Improved air quality, but still far from the target

Praha
Foto: Sonja Grossberndt

European air quality shows small signs of improvements over the last two decades, but some pollution concentrations are still a threat to human health. This is the conclusion of a new report about European air quality, published by the European Parliament in November 2011.

Cristina Guerreiro
Cristina Guerreiro, NILU Photo: Ingar Næss

’Air quality in Europe – 2011 report’ provides updated data on European air quality from the last twenty years. It shows that air quality has been improved between 1990 and 2009, due to a reduced exposure of most pollutants, especially sulfur dioxide and lead.

’Europe’s air quality is generally getting better, but concentrations of some pollutants are still endangering people’s health’, says Jacqueline McGlade, director of the European Environment Agency (EEA).

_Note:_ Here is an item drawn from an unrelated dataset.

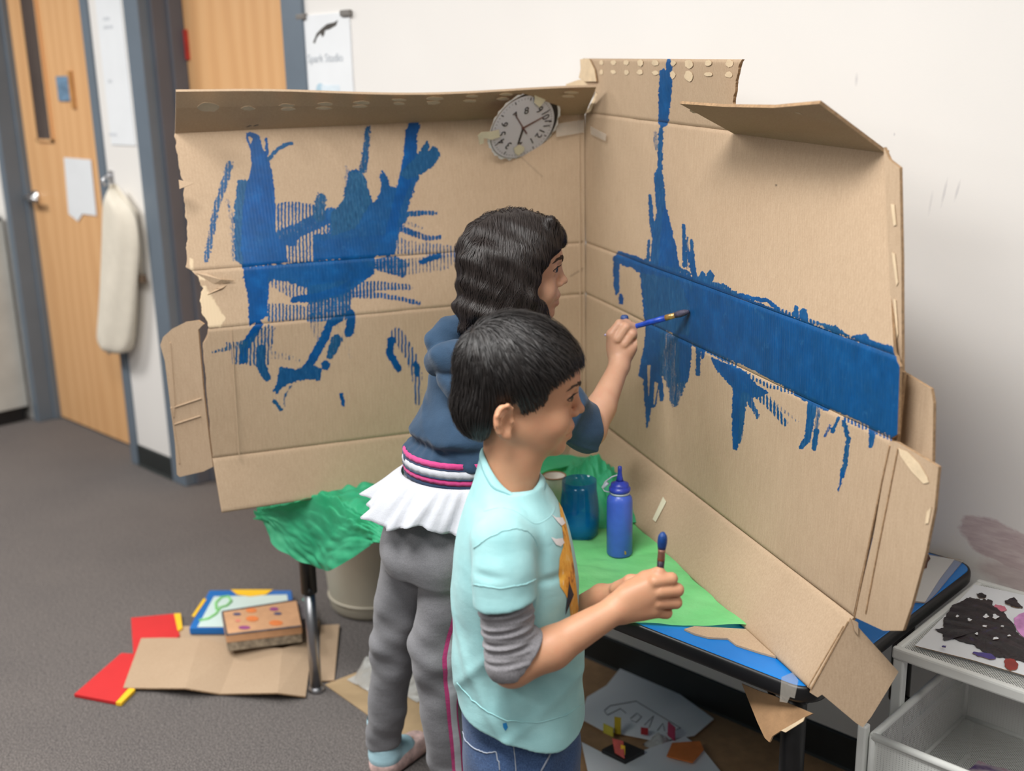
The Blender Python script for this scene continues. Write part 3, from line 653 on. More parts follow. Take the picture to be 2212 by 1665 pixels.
# upright tab standing above the corner end of the right wall
tb0 = C_['top']; tb1 = lerp(C_['top'], ER['top'], uA-.004)
tabn = nR
zt = [on_ray_at_dist(1290, 126, tb0, .14)[2], on_ray_at_dist(1600, 128, tb1, .14)[2]]
tt0 = hit(1258, 126, nR, tb0-nR*.002); tt1 = hit(1602, 128, nR, tb0-nR*.002)
print('tab', tb0, tt0, tb1, tt1)
patch('upright_tab', tt0, tb0, tt1, tb1, nR, box, u0=pw([0, .45, .62, .8, 1], [0, .0, .12, .06, 0], .01, 10, 4), u1=pw([0, .25, 1], [1.0, .985, .99], .006, 12, 8))
# ragged torn corner pieces near the top of the seam
pA = [(1253, 128), (1272, 126), (1284, 150), (1288, 176), (1262, 176), (1250, 168), (1254, 150)]
sheet('torn_strip', [hit(x, y, nR, tb0+nR*.004) for x, y in pA], box, M_TORN, .003)
pA = [(1222, 182), (1250, 172), (1286, 176), (1294, 186), (1262, 190), (1224, 188)]
sheet('torn_strip', [at_y(x, y, CY_-.004) for x, y in pA], box, M_TORN, .002)
pA = [(1292, 178), (1301, 176), (1296, 196), (1290, 206), (1276, 240), (1264, 246), (1268, 240), (1284, 208)]
sheet('torn_strip', [hit(x, y, nR+nL, tb0+nR*.03+nL*.03) for x, y in pA], box, M_TORN, .002)
# vertical scored joint strip along the seam
for du in (.004, .016):
    a = C_['top']+(EL['top']-C_['top'])*du+nL*.001; b = C_['cb']+(EL['cb']-C_['cb'])*du+nL*.001
    G().tube([a, lerp(a, b, .5)+nL*.0004, b], .0022, 6).build('seam_score', M_CARD, box)
# side flaps behind the right edge
e = ER
def behind(x, y, off, ref, n=nR): return hit(x, y, n, np.asarray(ref)-n*off)
sheet('right_side_flap', [behind(x, y, .014, ER['c1']) for x, y in ((1909, 318), (1921, 345), (1943, 362), (1947, 560), (1948, 800), (1952, 805), (1938, 960), (1926, 960), (1925, 700))], box)
sheet('right_side_flap', [behind(x, y, .03, ER['c2']) for x, y in ((1930, 800), (1955, 806), (2011, 840), (2016, 870), (2014, 1000), (1920, 955))], box)
lo = [(1922, 952), (1938, 955), (2027, 1008), (2018, 1100), (1998, 1200), (1968, 1310), (1950, 1362), (1908, 1362), (1846, 1333), (1888, 1150)]
o, nlo = sheet('lower_right_side_flap', [hit(x, y, nR, ER['c2']+nR*.003) if False else hit(x, y, np.cross(ER['cb']-ER['c2'], ER['c2']-C_['c2']), ER['c2']) for x, y in lo], box)
pl_n = np.cross(ER['cb']-ER['c2'], ER['c2']-C_['c2']); pl_n /= np.linalg.norm(pl_n); pl_n = pl_n if pl_n @ (CO-ER['c2']) > 0 else -pl_n
def loP(x, y, off=.0012): return hit(x, y, pl_n, ER['c2']+pl_n*off)
sheet('torn_patch', [loP(x, y) for x, y in ((1940, 968), (1960, 975), (1985, 1000), (2003, 1030), (2006, 1042), (1995, 1045), (1970, 1020), (1945, 985))], box, M_TORN, .0008)
sheet('torn_patch', [loP(x, y) for x, y in ((2012, 1095), (2005, 1130), (1998, 1132), (2002, 1105))], box, M_TORN, .0008)
for pl in ([(1922, 962), (1905, 1040), (1880, 1160), (1862, 1250), (1846, 1330)], [(1940, 968), (1918, 1080), (1896, 1190), (1870, 1325)]):
    G().tube([loP(x, y, .0006) for x, y in pl], .0014, 6).build('score_line', M_CARDEDGE, box)
# side strip patches on the right edge flap
for pts in ([(1924, 440), (1932, 442), (1936, 486), (1930, 488)], [(1926, 545), (1933, 548), (1940, 610), (1936, 618)], [(1930, 645), (1935, 648), (1940, 720), (1937, 735)]):
    sheet('torn_patch', [behind(x, y, .0125, ER['c1']) for x, y in pts], box, M_TORN, .0006)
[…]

– ’Unfortunately Europe has still not achieved several of its air quality goals’, says Cristina Guerreiro from NILU.

‘Especially the concentrations of ground level ozone and particulate matter have been stable during the last years, despite all efforts to reduce emissions and improve air quality. Exceedings of limit values of NOX – nitrogen dioxide – have occurred in many European cities, including Oslo and Bergen’, points Guerreiro out.

Together with Steinar Larssen from NILU and scientists from the Dutch National Institute for Public Health and the Environment (RIVM) Guerreiro has worked out the report commissioned by EEA.

’Air quality in Europe – 2011 report’ was delivered to the European Parliament in November and is the first of a new series of EEA reports on the status and development of air quality in Europe.

The report was prepared as part of the work at the European Topic Center for Air Quality and Climate Mitigation (ETC/ACM) and sums up the latest evaluations of status and development in air quality in Europe within the last years. An overview of policies and measures to improve air quality on European level is also included.